Reviewed by oOgiandujaOo_and_Eddy_Merckx10 / 10

Top drawer

I was born the year after this film released, and have lived pretty much ever since in Bristol, where a large part of it is set. It's very strange to watch a film that you really feel you can identify with (unless you're born in LA). The movie has the feel of my childhood, things hadn't changed much by the time my memories begin, Thatcher's socially divisive reign lasting from 1979 to 1990 coming straight after the economic disaster of the rest of the 70s which had lead to the humiliation to the national pride of Britain borrowing money from the International Monetary Fund.

People were angry back then, they bit given half the chance, strangers in the street or in the park, or the pub, would bite. Some of it hasn't changed at all, young men joining the army because it's less humiliating than working in a factory or going to jail, then they come back from dubious wars unable to reintegrate into society, like the hitch hiking soldier in the movie. The threat of Irish Republican terrorism stayed until I was an adult. My guess is that there was actually an IRA bomb exploded in Bristol during the filming of this movie (17 December 1978); it was the second time the IRA had targeted Christmas shoppers in Bristol. Not anyone I knew, despite all the murders, really had any understanding as to what it was all about, no doubt it had to do with more young men who found doling out violence more attractive than low status lives.
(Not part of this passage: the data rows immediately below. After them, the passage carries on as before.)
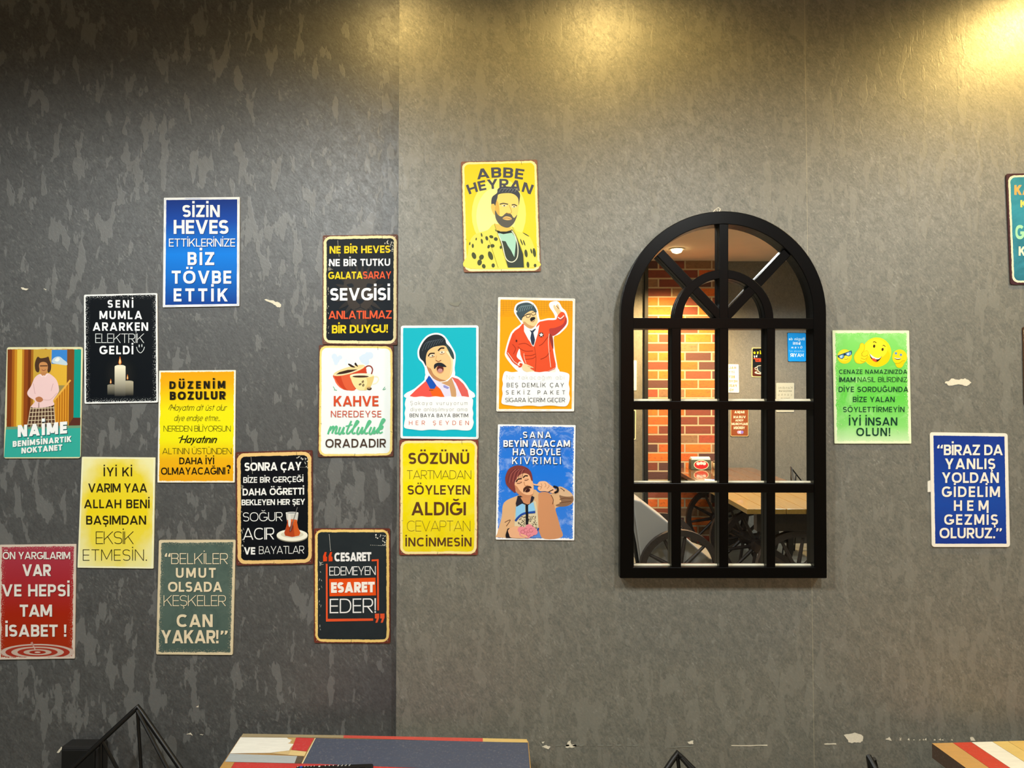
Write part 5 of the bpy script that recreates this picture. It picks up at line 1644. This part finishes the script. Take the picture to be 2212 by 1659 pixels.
ch2['label'] = 'black wire chair peak below the mirror, between the two tables'
place(ch2, 1463, 1627, 0.12)
ch3 = copy_tree(ch)
ch3['label'] = 'black wire chair drawn up to the striped table'
place(ch3, 1877, 1636, 1.45)

# black box on the wall behind the first chair
p0, p1 = hit(131, 1613, (0, STEP - .05, 0), (0, 1, 0)), hit(211, 1690, (0, STEP - .05, 0), (0, 1, 0))
wb = empty('wall_box', ((p0.x + p1.x) / 2, STEP, p0.z - 0.07))
tag(wb, 'matte black box fixed to the wall behind the wire chair', 'box')
w_ = (p1.x - p0.x) / 2
bx('housing', (-w_, -.05, -.07), (w_, -.001, .07), M['pad'], wb, 0.006)
bx('front_cover', (-w_ + .006, -.056, -.064), (w_ - .006, -.0502, .064), M['black_plastic'], wb, 0.002)
tubeo('cable', [(0, -.02, -.068), (0, -.02, -.3), (0, -.018, p1.z * -.5)], 0.005, M['black_plastic'], wb, 8)
torn(wall_l, on_left, [(123, 1625), (133, 1612), (136, 1616), (127, 1626)])
torn(wall_l, on_left, [(202, 1613), (207, 1608), (214, 1611), (212, 1615)])

# ------------------------------------------------------------------ furniture behind the camera, seen in the mirror
def wood(name, a, b, rough, coat=0.0):
    n = NT(name)
    g = n.noise(n.coord('Object', (9, 1, 9)), 7, 5, 0.68, 0.6)
    return n.out(n.mix(n.step(g, 0.3, 0.72), lin(a), lin(b)), rough, coat=coat)
M['pine'] = wood('varnished_pine', '#6f541f', '#86692f', 0.4, 0.2)
M['brown'] = wood('dark_varnished_wood', '#573519', '#7d5128', 0.14, 0.8)
M['wheel'] = wood('dark_wheel_wood', '#1d1714', '#332822', 0.5)
M['grey_cloth'] = plain('grey_cloth', '#8b8883', 0.85, gscale=200)
TB = 0.78
def wheel(parent, x, y, z, r, name='wheel'):
    bm = bmesh.new()
    n = 40
    rows = []
    for rr, yy in ((r, -.025), (r, .025), (r - .045, .025), (r - .045, -.025)):
        rows.append([bm.verts.new((x + rr * math.cos(2 * PI * k / n), y + yy, z + rr * math.sin(2 * PI * k / n))) for k in range(n)])
    for i in range(4):
        a, b = rows[i], rows[(i + 1) % 4]
        for k in range(n):
            bm.faces.new([a[k], a[(k + 1) % n], b[(k + 1) % n], b[k]])
    w = bobj(name, bm, M['wheel'], parent, smooth=True)
    bm = bmesh.new()
    m = Matrix.Translation((x, y, z)) @ Matrix.Rotation(PI / 2, 4, 'X')
    lathe(bm, [(.03, -.05), (.055, -.04), (.06, 0), (.055, .04), (.03, .05)], (0, 0, 0), 20)
    bmesh.ops.transform(bm, matrix=m, verts=bm.verts)
    bobj('hub', bm, M['wheel'], w, smooth=True)
    for k in range(10):
        a = 2 * PI * k / 10 + .15
        p = Vector((math.cos(a), 0, math.sin(a)))
        c = Vector((x, y, z))
        bm = bmesh.new()
        tube(bm, [c + p * .05, c + p * (r * .55), c + p * (r - .04)], [.016, .014, .011], 8)
        bobj('spoke', bm, M['wheel'], w, smooth=True)
    return w
def wheel_table(y0, y1, mat, label):
    cx, cy = 2.03, (y0 + y1) / 2
    t = empty('wheel_table', (cx, cy, 0))
    tag(t, label, 'table', 'long tables on wagon wheels')
    bm = bmesh.new()
    for i in range(6):
        a = -.41 + .82 * i / 6
        box(bm, (a + .0015, y0 - cy, TB - .036), (a + .82 / 6 - .0015, y1 - cy, TB))
    bobj('tabletop', bm, mat, t, bevel=0.003)
    e = (y1 - y0) / 2 - .16
    for s in (-1, 1):
        wheel(t, 0, s * e, .30, .30)
        boxo('bolster', (-.3, s * e - .035, .60), (.3, s * e + .035, TB - .0365), M['wheel'], t, .004)
    boxo('stretcher', (-.04, -e + .05, .26), (.04, e - .05, .34), M['wheel'], t, .004)
    return t
wheel_table(-4.36, -3.17, M['pine'], 'yellowish plank table on wagon wheels, nearer one in the mirror')
wheel_table(-5.57, -4.375, M['brown'], 'glossy brown plank table on wagon wheels against the brick, in the mirror')

lo = empty('lounge_seat', (1.19, -3.74, 0))
tag(lo, 'grey upholstered lounge seat between wagon wheels, low left in the mirror', 'seat')
bm = bmesh.new()
prism(bm, [(-.31, .80), (-.25, .785), (-.01, .60), (.12, .48), (.25, .37), (.38, .32), (.38, .16), (-.16, .16), (-.24, .30)], -.27, .27)
bobj('upholstery', bm, M['grey_cloth'], lo, bevel=.012, seg=3)
for s in (-1, 1):
    wheel(lo, .02, s * .335, .296, .295)
    tubeo('leg', [(-.34, s * .25, .72), (-.29, s * .25, .46), (-.22, s * .25, 0)], .014, M['steel'], lo, 8)
boxo('axle', (.0, -.31, .275), (.04, .31, .315), M['wheel'], lo)

def napkins():
    t = empty('napkin_dispenser', (1.87, -5.43, TB + .0005))
    tag(t, 'napkin dispenser with a red oval badge on the brown table', 'napkin dispenser')
    bm = bmesh.new()
    prism(bm, [(-.10, 0), (.10, 0), (.10, .10), (-.10, .10)], -.06, .06)
    for v in bm.verts:
        if v.co.z > .05: v.co.y *= .75
    bobj('body', bm, plain('green_grey_metal', '#5c6152', 0.3, 0.4), t, bevel=.004)
    bm = bmesh.new()
    for i in range(5):
        box(bm, (-.092, -.043 + i * .0174, .095), (.092, -.043 + i * .0174 + .0166, .124 - .004 * abs(i - 2)))
    bobj('napkins', bm, plain('white_paper', '#f2f0e8', 0.9), t)
    for nm, rx, rz_, cz, off, c in (('badge_rim', .074, .046, .049, .0007, '#e8d8b0'), ('badge', .068, .040, .049, .0014, '#b01c1c')):
        bm = bmesh.new()
        f = [bm.verts.new((rx * math.cos(2 * PI * k / 32), .06 - (cz + rz_ * math.sin(2 * PI * k / 32)) * .15 + off, cz + rz_ * math.sin(2 * PI * k / 32))) for k in range(32)]
        bm.faces.new(f)
        bobj(nm, bm, plain(nm, c, 0.4), t)
    bm = bmesh.new()
    for cx_, c2 in ((-.03, .062), (0, .066), (.03, .062)):
        f = [bm.verts.new((cx_ + .018 * math.cos(2 * PI * k / 16), .06 - (c2 + .016 * math.sin(2 * PI * k / 16)) * .15 + .0021, c2 + .016 * math.sin(2 * PI * k / 16))) for k in range(16)]
        bm.faces.new(f)
    bobj('badge_picture', bm, plain('badge_picture', '#cfc8c4', 0.4), t)
napkins()
j = empty('sugar_jar', (2.05, -5.44, TB + .0005))
tag(j, 'small sugar jar with a metal lid beside the napkin dispenser', 'jar')
bm = bmesh.new(); lathe(bm, [(.045, 0), (.05, .006), (.05, .06), (.044, .068)]); bobj('jar_body', bm, plain('cream_glass', '#b8ad90', 0.15), j, smooth=True)
bm = bmesh.new(); lathe(bm, [(.048, .0682), (.05, .078), (.02, .09)]); bobj('lid', bm, plain('lid_metal', '#c8c4b8', 0.25, 0.9), j, smooth=True)
bm = bmesh.new(); lathe(bm, [(.006, .0902), (.012, .10), (.012, .108), (.004, .114)]); bobj('knob', bm, M['black_plastic'], j, smooth=True)
mc = empty('folded_leaflet', (1.80, -4.62, TB + .0005), .3)
tag(mc, 'white and blue folded leaflet lying on the brown table', 'leaflet')
bm = bmesh.new(); box(bm, (-.09, -.05, 0), (.09, .05, .002)); bobj('paper', bm, plain('leaflet_paper', '#eceae2', 0.6), mc)
boxo('printed_band', (-.03, -.045, .0021), (.06, -.005, .0026), plain('blue_band', '#2f62b8', 0.5), mc)
ch4 = copy_tree(ch)
ch4['label'] = 'black wire chair at the far wall, right edge of the mirror'
ch4.location = (2.83, -4.98, 0)
ch4.rotation_euler = (0, 0, 2.2)
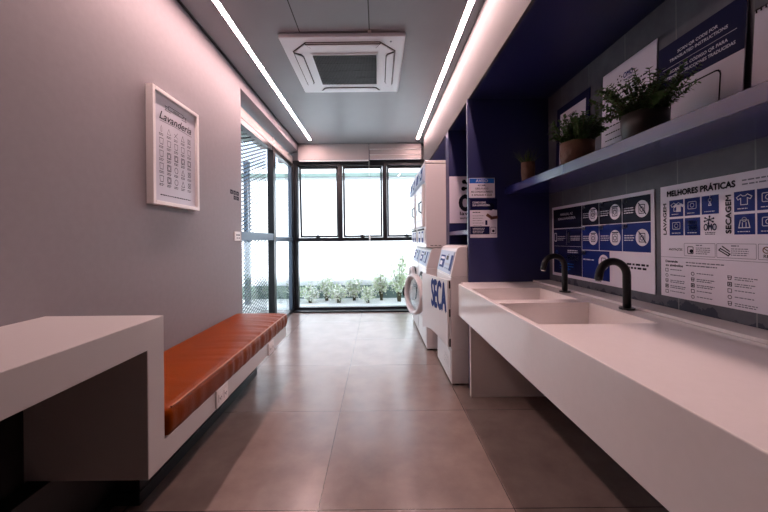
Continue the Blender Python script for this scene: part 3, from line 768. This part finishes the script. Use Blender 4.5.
# spiral pad
yl = 1.134
pad = thing('spiral_notepad', 'white spiral bound pad leaning on the shelf at the right edge', 'notepad', (1.25, .95, 1.512))
o = Vector((1.262, yl, 1.5125)); v = Vector((.022, .0, .37)); u = Vector((0, -1, 0)); n = Vector((-1, 0, .06)).normalized(); W_ = .34
mb = MB(); q = [o, o+u*W_, o+u*W_+v, o+v]; A = [mb.bm.verts.new(p) for p in q]; B = [mb.bm.verts.new(p+n*.012) for p in q]
mb.bm.faces.new(A); mb.bm.faces.new(B[::-1])
for i in range(4): mb.bm.faces.new((A[i], B[i], B[(i+1) % 4], A[(i+1) % 4]))
part('page', mb, 'paper', pad)
mb = MB()
for k in range(24):
    c_ = o+v+u*(.008+W_*k/24)+n*.006
    mb.tube([c_+Vector((0, 0, -.010))+n*.010, c_+n*.011, c_+Vector((0, 0, .007)), c_-n*.009, c_+Vector((0, 0, -.009))-n*.008], .0022, 5)
part('spiral_binding', mb, 'black', pad)

# notices on the blue side panel, facing the camera
def face_board(name, lab, x0, x1, z0, z1, yf, m='paper', th=.003):
    root = thing(name, lab, 'sign', ((x0+x1)/2, yf-th, z0))
    part('board', MB().box(x0, x1, yf-th, yf-.0002, z0, z1), m, root)
    return root, Sheet((x0, yf-th, z0), (1, 0, 0), (0, 0, 1), (0, -1, 0)), x1-x0, z1-z0
r, s, W_, H = face_board('notice_sign', 'small white AVISO notice with a blue heading on the blue side panel', .686, .880, 1.440, 1.588, 2.54)
s.rect('sky', .004, H-.040, W_-.004, H-.004); s.text('white', 'AVISO', W_/2, H-.032, .022, .09, align='c', bold=.012)
for k, t in enumerate(('AO SAIR,', 'DESLIGUE O', 'AR-CONDICIONADO', 'E APAGUE A LUZ')): s.text('ink', t, W_/2, H-.062-.024*k, .0135, (.06, .095, .165, .15)[k], align='c', bold=.02)
s.finish(r, NM)
r, s, W_, H = face_board('leaflet_sign', 'blue and white leaflet with printed figure below the AVISO notice', .692, .895, 1.140, 1.432, 2.54)
s.rect('navy', .0, H-.085, W_, H); s.text('white', 'COMO USAR', .02, H-.035, .014, .10, bold=.03); s.text('white', 'SUA LAVANDERIA', .02, H-.055, .014, .13, bold=.03)
s.greek('ink', .02, H-.105, .07, 1, .01, .006, seed=81)
for k in range(5): s.greek('grey', .02, H-.13-.018*k, .09, 1, .01, .004, seed=82+k)
s.disc('navyd', W_*.78, H-.06, .024, 2, ry=.028); s.poly('paper', [(W_*.62, .085), (W_, .085), (W_, H-.09), (W_*.85, H-.08), (W_*.68, H-.10)], 2)
s.line('skin', [(W_*.66, H-.125), (W_*.80, H-.145), (W_*.97, H-.14)], .022, 3)
s.rect('navy', .0, .025, W_*.72, .085, 2); s.greek('white', .02, .068, .09, 4, .011, .004, seed=90, lev=3); s.rect('navy', W_*.56, .095, W_*.64, .13, 3)
s.rrect('navy', W_*.76, .03, W_*.95, .078, .003, 3, .004); s.disc('navyd', W_*.855, .05, .010, 3)
s.finish(r, NM)
# OMO sign inside the machine bay
r, s, W_, H = face_board('lavanderia_sign', 'white sign with large black letters standing on the shelf above the washer', .694, 1.20, 1.285, 1.737, 3.27)
s.text('ink', 'OMO', .100, .125, .145, .33, bold=.05); s.text('ink', 'lavanderia', .10, .078, .034, .30, bold=.02); s.text('ink', 'automática', .10, .040, .022, .2)
cx, cz = .235, .345
for t, L in ((2.5, .115), (3.3, .10), (1.2, .08), (4.0, .07), (.2, .09), (5.6, .08)):
    s.line('ink', [(cx, cz), (cx+L*math.cos(t), cz+L*math.sin(t)*.8)], .022); s.disc('ink', cx+L*math.cos(t), cz+L*math.sin(t)*.8, .021)
s.finish(r, NM)

# ================================================================== PLANTS ON THE SHELF
def leafq(bm, p, d, up, L, Wd_):
    d = d.normalized(); sd = d.cross(up)
    if sd.length < 1e-4: sd = d.orthogonal()
    sd.normalize(); nn = sd.cross(d)
    a = bm.verts.new(p); b_ = bm.verts.new(p+d*L*.35+sd*Wd_/2+nn*Wd_*.12); c_ = bm.verts.new(p+d*L*.75+sd*Wd_*.38+nn*Wd_*.1); e = bm.verts.new(p+d*L)
    f = bm.verts.new(p+d*L*.75-sd*Wd_*.38+nn*Wd_*.1); g_ = bm.verts.new(p+d*L*.35-sd*Wd_/2+nn*Wd_*.12)
    for fc in ((a, b_, g_), (b_, c_, f, g_), (c_, e, f)): x = bm.faces.new(fc); x.smooth = True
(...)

The film is great at hinting at the political storm about to come, and really gets kudos for its clairvoyance. It was very confusing to me growing up as to why only one party (the Tories),were subject to big sleaze exposes in the newspapers. After all, aren't all politicians corrupt and vice-ridden? The radio news story early in this film refers to a group of prostitutes threatening to reveal the names of their clients from the realms of politics and the clergy, as there was a debate going on about whether to relax laws regarding soliciting for sex, and the hypocrisy of some of the participants angered them. The point was that the Tories would publicly speak out in favour of family values all the time, and then go and have a drugs binge with their favourite rent boys. Other politicians did this too, but it didn't make them hypocrites, so the press didn't hound them.

It really was an age of hypocrisy, of adults who had strange bloodthirsty and austere ideas who often didn't practice what they preached. The ugliness of this austerity is shown by the middle aged Anglo-German lady who rants about how the young have no respect, and are selfish because they live without fear, ignoring the feelings of the young woman looking for her child, something that a fellow mother should have found easy to connect to. In this respect there has been some progress, we're more likely to be able to put ourselves in the other person's shoes, and I don't see people walking around angry all the time any more. Hypocrisy is a word I haven't had to use for some time.

At the time the film was made we hadn't quite had such a thorough Americanisation. Robert is refused entry into a club because of his leather jacket, nowadays a pound is a pound, whoever's mitt it's in, and only people who are clearly going to cause trouble (already drunk) are refused entry. A lady I used to work was still upset about going on honeymoon with her man and being refused a room at a hotel because they were wearing leather jackets, about the time this film was made.

Radio on is a disturbing hodge podge of huge social problems, but there are moments of clear beauty, particularly a shot of a lady in a laundrette, whilst a piece of transcendent Kraftwerk plays. The idea of a road movie in the UK is a slightly unusual one given that it doesn't take very long to get from any one place here to the other, so the plot is a little contrived to that end. A very minor complaint in what is an absolute triumph of a movie.